事後の休日振替とは、休日労働をさせた場合に、後から代わり休日を与える方法です。事後の休日振替は、一般に「代休」と言われます。

2-3. 必要な手続き

休日振替をするためには労働契約法上の根拠が必要です。具体的には、労働者の個別的同意を得るか、又は、労働協約や就業規則に根拠規定を定める方法が取られます。

2-4. 休日振替と割増賃金

注意事項

労働基準法では、休日出勤に対しては35%の割増賃金を支払うよう定めています。
そのため、休日と割増賃金は密接な関連を有しています。

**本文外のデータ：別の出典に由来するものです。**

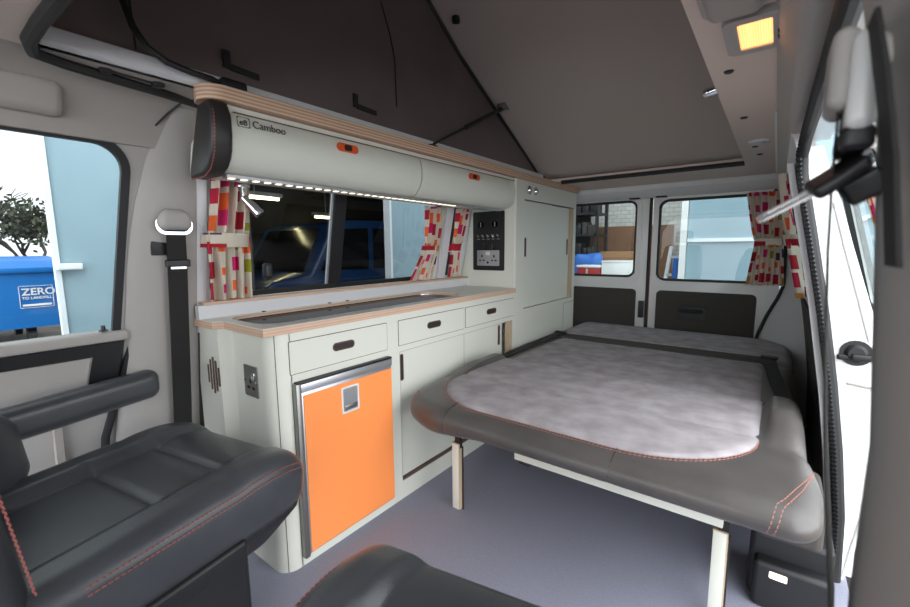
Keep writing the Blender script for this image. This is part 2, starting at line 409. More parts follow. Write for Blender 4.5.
# B pillar (left)
mb = MB(); rr = []
for z in ZL[2:]+[1.345, 1.385]:
    x = xl(z) if z <= 1.28 else interp(z, [(1.28, xl(1.28)), (1.345, -1.395), (1.385, -1.35)])
    y0 = interp(z, [(.3, .33), (.76, .385), (1.0, .40), (1.15, .425), (1.28, .46), (1.39, .49)])
    rr.append([(x-.06, y0-.01, z), (x+.005, y0-.005, z), (x+.022, y0+.015, z), (x+.025, .535, z), (x+.01, .575, z), (x-.06, .575, z)])
mb.loft(rr); struct(mb.build('trim_3', 'trim', angle=40), 'grey trimmed pillar between cab door and kitchen')
mb = MB(); mb.loft([[(xl(z)+.014, .572, z), (xl(z)+.014, .600, z), (xl(z)-.03, .600, z), (xl(z)-.03, .572, z)] for z in (.73, .84, 1.0, 1.13, 1.26)]); struct(mb.build('trim_4', 'whitetrim'), 'white strip at the rear edge of the pillar')
mb = MB()
for z in (.93, 1.08, 1.2): mb.disc((xl(z)+.013, .586, z), (1, 0, 0), .007, .003, 12)
mb2 = MB(); mb2.loft([[(xl(z)+.02, .574, z), (xl(z)+.02, .60, z), (xl(z)-.02, .60, z), (xl(z)-.02, .574, z)] for z in (.0, .3, .5, .73)]); struct(mb2.build('trim_17', 'carpet'), 'dark strip between the pillar and the kitchen end')  # dark strip from the floor up, between pillar and cabinet end
o = mb.build('screw_caps', 'whitetrim'); struct(o)
o.name = 'trim_12'
# cab door with window
mD = lambda u, v, w: (xl(v)-w, u+(v-1.03)*.09, v)
mb = MB(); mb.hole(mD, (-.9, .47, .60, 1.33), (-.7, .392, .64, 1.292, .085), .05, 8)
dcab = struct(mb.build('door_1', 'trim', angle=50), 'front cab door with a large clear window')
def mDi(u, v, w): return (xl(v)+.004+w, u+ (v-.775)*.06, v)
mb = MB(); mb.ring(lambda u, v, w: (xl(v)-.012+w, u+(v-1.03)*.09, v), (-.702, .394, .638, 1.294, .085), .02, .016, 8); mb.build('window_seal', 'rubber', dcab, angle=60)
MB().plate(lambda u, v, w: (xl(v)-.03+w, u+(v-1.03)*.09, v), (-.70, .392, .64, 1.292, .085), .003, 8).build('pane', 'glassc', dcab)
mb = MB(); mb.loft([[(xl(z), -.9, z), (xl(z), y, z), (xl(z)-.05, y, z), (xl(z)-.05, -.9, z)] for z, y in ((.2, .30), (.45, .318), (.6, .362), (.742, .40))]); mb.build('lower_panel', 'trim', dcab)
mb = MB(); mb.rbox(xl(.765)-.045, xl(.765)+.02, -.9, .385, .742, .772, .008, (2, 8, 2)); mb.build('sill', 'trim', dcab)
mb = MB(); mb.loft([[(xl(z)+.0, y0, z), (xl(z)+.018, y0+.006, z), (xl(z)+.018, y1-.008, z), (xl(z)+.0, y1, z)] for z, y0, y1 in ((.56, -.9, .352), (.62, -.9, .36), (.74, -.9, .38))]); mb.build('dark_insert', 'black', dcab)
mb = MB(); mb.loft([[(xl(z)+.018, y0, z), (xl(z)+.026, y0, z), (xl(z)+.026, y1-.006, z), (xl(z)+.018, y1, z)] for z, y0, y1 in ((.575, -.8, .28), (.64, -.8, .288), (.705, -.8, .30))]); mb.build('grey_insert', 'trim', dcab)
mb = MB(); mb.tube([(xl(z)+.004, interp(z, [(.2, .30), (.45, .318), (.6, .362), (.76, .40)]), z) for z in (.2, .35, .45, .52, .6, .68, .76)], .011, 8); mb.build('edge_seal', 'rubber', dcab)
mb = MB(); mb.loft([[(xl(z)+.001, .205, z), (xl(z)+.012, .208, z), (xl(z)+.012, .225, z), (xl(z)+.001, .228, z)] for z in (.3, .45, .56)]); mb.build('moulding', 'lining', dcab)
mb = MB(); mb.disc((xl(.775)+.008, .33, .775), (0, 0, 1), .006, .016, 10, .005); mb.disc((xl(.775)+.008, .33, .775), (0, 0, 1), .011, .003, 12); mb.build('lock_button', 'black', dcab)
# rear wall header and side pillars
mb = MB()
mb.prism([(3.02, 1.40), (3.20, 1.40), (3.20, 1.325), (3.12, 1.325), (3.05, 1.345), (3.02, 1.37)], 'x', -1.42, .02, .006)
struct(mb.build('trim_5', 'whitetrim'), 'white beam above the rear doors')
mb = MB(); rr = []
for z in (0, .3, .45, .5, .6, .68, .76, .85, 1.0, 1.23, 1.33, 1.40):
    xi = interp(z, [(0, -.06), (.48, -.045), (.58, -.015), (.70, .035), (.77, .052), (1.0, .045), (1.23, .03), (1.33, -.01), (1.4, -.06)])
    rr.append([(xi, 3.135, z), (xi+.01, 3.11, z), (max(xr(z), xi+.02)+.02, 2.9, z), (max(xr(z), xi+.02)+.05, 3.2, z), (xi, 3.2, z)])
mb.loft(rr); struct(mb.build('wall_rear', 'whitetrim', angle=60), 'white body pillar at the right rear corner')
mb = MB(); mb.tube([(interp(z, [(.40, -.07), (.48, -.05), (.58, -.02), (.70, .030), (.77, .047), (1.0, .04), (1.23, .025), (1.30, -.0), (1.335, -.06)]), 3.118, z) for z in [.40+.04*i for i in range(24)]], .009)
struct(mb.build('trim_6', 'rubber'), 'black rubber seal around the right rear door')
# rear doors
def rear_door(name, label, x0, x1, wx0, wx1, wz0, wz1, tx0, tx1, handle):
    mp = lambda u, v, w: (u, 3.15+w, v)
    mb = MB(); mb.hole(mp, (x0, x1, .72, 1.35), (wx0, wx1, wz0, wz1, .06), .05, 7); mb.box(x0, x1, 3.15, 3.2, .25, .72)
    d = struct(mb.build(name, 'white', angle=50), label)
    MB().ring(lambda u, v, w: (u, 3.16-w, v), (wx0-.004, wx1+.004, wz0-.004, wz1+.004, .06), .016, .016, 7).build('window_seal', 'rubber', d, angle=60)
    mb = MB(); mb.ring(lambda u, v, w: (u, 3.15-w, v), (wx0-.032, wx1+.032, wz0-.045, wz1+.035, .08), .03, .012, 7); mb.build('pressed_frame', 'white', d, angle=60)
    MB().plate(lambda u, v, w: (u, 3.175+w, v), (wx0, wx1, wz0, wz1, .06), .003, 7).build('pane', 'glassr', d)
    MB().plate(lambda u, v, w: (u, 3.138+w, v), (tx0, tx1, .3, .70, .03), .014, 6).build('trim_panel', 'carpet', d)
    if handle:
        h0, h1, z0, z1 = handle
        hb = MB().plate(lambda u, v, w: (u, 3.13+w, v), (h0, h1, z0, z1, .012), .01).build('handle_recess', 'black', d)
        mb = MB(); mb.ring(lambda u, v, w: (u, 3.122+w, v), (h0, h1, z0, z1, .012), .008, .01); mb.tube([(h0+.02, 3.118, (z0+z1)/2+.012), (h1-.02, 3.118, (z0+z1)/2+.012)], .012); mb.build('handle_grip', 'black', hb)
    return d
dl = rear_door('door_2', 'white left rear door with a dark window', -1.42, -.712, -1.34, -.79, .785, 1.315, -1.36, -.775, None)
dr = rear_door('door_3', 'white right rear door with a curtain at its window', -.688, .03, -.648, -.02, .77, 1.305, -.64, -.075, (-.505, -.335, .515, .605))
mb = MB(); mb.tube([(-.70, 3.14, z) for z in (.2, .5, .9, 1.35)], .011); struct(mb.build('trim_7', 'rubber'), 'black seal between the two rear doors')
mb = MB(); mb.rbox(-.752, -.718, 3.125, 3.15, .50, .62, .006, (2, 2, 2)); mb.build('lock_cover', 'black', dl)
for xx in (-.80, -.63):
    mb = MB(); mb.rbox(xx-.04, xx+.03, 3.10, 3.15, 1.322, 1.345, .006, (2, 2, 2)); mb.build('top_bolt', 'black', dl if xx < -.7 else dr)
# roof lid, canvas
HY, HZ = 2.39, 1.402; SL = .565
lz = lambda y: max(1.432, HZ+SL*(HY-y))
mb = MB(); mb.loft([[(-1.28, y, lz(y)), (-.02, y, lz(y)), (-.02, y, lz(y)+.04), (-1.28, y, lz(y)+.04)] for y in (2.66, 2.5, 2.345, 1.8, 1.2, .6, -.05)])
lid = mb.build('roof_lid', 'lid'); tag(lid, 'raised grey lining of the lifting roof sloping up towards the front', 'roof'); lid['kind'] = 'structure'; lid.name = 'ceiling_lid'
mb = MB()
def canv(y, z): return Vector((-1.165-.02*math.sin(min(max((z-1.42)/.6, 0), 1)*PI)*(0.5+.5*math.sin(y*5)), y, z))
ys = [0.05+.1*i for i in range(25)]
cols = []
for y in ys:
    zt = lz(y)+.01
    cols.append([canv(y, 1.41+(zt-1.41)*t/10) for t in range(11)])
for a, b in zip(cols, cols[1:]):
    mb.loft([a, b], closed=False)
mb.poly([(-1.165, .05, 1.41), (-.12, .05, 1.41), (-.12, .05, lz(.05)), (-1.165, .05, lz(.05))])
mb.poly([(-.12, .05, 1.43), (-.12, 2.36, 1.43), (-.12, .05, lz(.05))])
bmesh.ops.remove_doubles(mb.b, verts=list(mb.b.verts), dist=1e-5)
bmesh.ops.solidify(mb.b, geom=list(mb.b.faces), thickness=.004)
cv = mb.build('roof_canvas', 'canvas'); tag(cv, 'dark brown grey canvas side of the lifting roof', 'canvas')
mb = MB()
mb.tube([canv(1.116, 1.854)+Vector((.006, 0, 0)), canv(1.16, 1.76)+Vector((.006, 0, 0)), canv(1.182, 1.681)+Vector((.006, 0, 0)), canv(1.182, 1.52)+Vector((.006, 0, 0))], .002, 5)
mb.build('seam', 'black', cv)
mb = MB(); mb.tube([canv(.37, 1.44)+Vector((.005, 0, 0)), canv(.37, 1.7)+Vector((.005, 0, 0))], .002, 5)
mb.build('seam', 'black', cv)
mb = MB(); mb.tube([canv(y, lz(y)-.012)+Vector((.008, 0, 0)) for y in (2.36, 2.0, 1.6, 1.2, .8)], .008, 6); mb.build('edge_shadow', 'black', cv)  # black tube stands in for the shadow along the canvas top edge
for y, z in ((.569, 1.475), (.987, 1.482)):
    mb = MB(); mb.box(-1.162, -1.155, y-.012, y+.006, z-.012, z+.03); mb.loft([[(-1.16, y, z), (-1.154, y, z), (-1.154, y+.002, z-.015), (-1.16, y+.002, z-.015)], [(-1.14, y+.07, z-.012), (-1.136, y+.07, z-.012), (-1.136, y+.07, z-.026), (-1.14, y+.07, z-.026)]]); mb.build('strap', 'belt', cv)
# white rail at the canvas foot
mb = MB(); mb.box(-1.20, -1.148, .2, 2.4, 1.402, 1.432, .004); struct(mb.build('trim_8', 'whitetrim'), 'pale rail at the foot of the roof canvas')
# black aperture seal
mb = MB(); mb.tube([(-1.30, .56, 1.398), (-1.27, .45, 1.397), (-1.25, .34, 1.396), (-1.235, .26, 1.396), (-1.215, .21, 1.396), (-1.15, .195, 1.396), (-1.05, .195, 1.396), (-.9, .2, 1.396), (-.5, .2, 1.396), (-.16, .2, 1.396)], .013)
struct(mb.build('trim_9', 'rubber'), 'black seal round the roof opening above the cab')
# rear lid seal lines
mb = MB(); mb.tube([(-1.1, 2.56, 1.4), (-.6, 2.56, 1.4), (-.155, 2.56, 1.4)], .012); struct(mb.build('trim_10', 'rubber'), 'black seal at the rear of the roof opening')
# ================================================================== KITCHEN
KX = -1.127
kit = thing('kitchen_unit', (-1.3, 1.3, 0), 'off-white low kitchen cabinet along the side wall under the worktop', 'kitchen cabinet')
mF = lambda u, v, w: (KX-w, u, v)          # front face plane, w into cabinet
# carcass: end panel with rounded corner, front frames, plinth
plan = [(-1.52, .575), (-1.372, .578), (-1.36, .602), (-1.345, .612), (-1.20, .612)] + [(-1.177+.05*math.sin(a), .662-.05*math.cos(a)) for a in [PI/2*k/8 for k in range(9)]] + [(-1.127, .675)]
inner = [(x-.012 if i > 5 else x, y+.016) for i, (x, y) in enumerate(plan)]
mb = MB(); mb.prism(plan+inner[::-1], 'z', 0, .755)
mb.hole(mF, (.672, 1.10, 0, .755), (.682, 1.07, .035, .598, .012), .016, 3)
carc = mb.build('carcass', 'cabinet', kit, angle=30)
mb = MB(); mb.hole(mF, (1.10, 2.03, 0, .755), (1.128, 2.0, .075, .605, .006), .036, 3); mb.box(KX-.40, KX-.04, .70, 2.03, .0, .012); mb.build('front_frame', 'cabinet', kit, angle=30)
mb = MB(); mb.tube([(-1.1372, .6315, .001), (-1.1372, .6315, .754)], .0011, 6); mb.build('corner_joint', 'brown', kit)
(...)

休日振替においても、割増賃金との関係を切り離すことはできません。
事前の振替休日の場合、その休日出勤は所定労働日に出勤したものと扱われ、代わりに休みを与えた日は休日に休んだものと扱われます。したがって、原則として割増賃金は発生しません。もっとも、休日労働した日と他の週を振替休日とした場合、休日労働をした週の所定労働日が増加した結果、週40時間の法定労働時間を超えてしまうことがあります。その場合は、時間外労働として25%の割増賃金が発生しますのでご注意ください。
これに対して、事後の休日振替は、休日に労働をさせており、代わりに休むを与えた日は所定労働日に休んでいます。そのため、割増賃金を支払わねばなりません。

3. 休日中の「労働」について

上述したように、休日中に「労働」をしている場合は割増賃金の支払が必要になるため、企業にとっては大きな関心事となります。
もっとも、「労働」と評価できるか曖昧なものもあり、その判断は容易ではありません。
例えば、「持ち帰り残業」は労働者が無断で行っている場合もあり、これを理由に割増賃金を支払うことは納得し難いということもあるのではないでしょうか。
持ち帰り残業が「労働」に当たるかは、労働者が使用者または監督者の指揮命令下に置かれ、労働に服したのかどうかで判断されます。
指揮命令下に置かれたか否かは、明示的な業務命令があった場合に限られません。持ち帰り残業をしなければ納期に間に合わないような指示を行った場合には、黙示の業務命令があったと認定されるおそれがありますのでご注意ください。
この他にも、休日に会社行事を行っている企業もあるのではないでしょうか。社員の結束を高めるために有用ではありますが、これも参加が事実上強制されている場合には休日労働に当たる可能性があります。

4. まとめ

休日は労働者にとって高い関心事ですので、適切に運用しなければ労使間の紛争を招きかねません。また、割増賃金との関係で企業に思わぬ出費が生じるおそれもあります。就業規則の見直しとの兼ね合いもありますので、弁護士に相談をされることをお勧めします。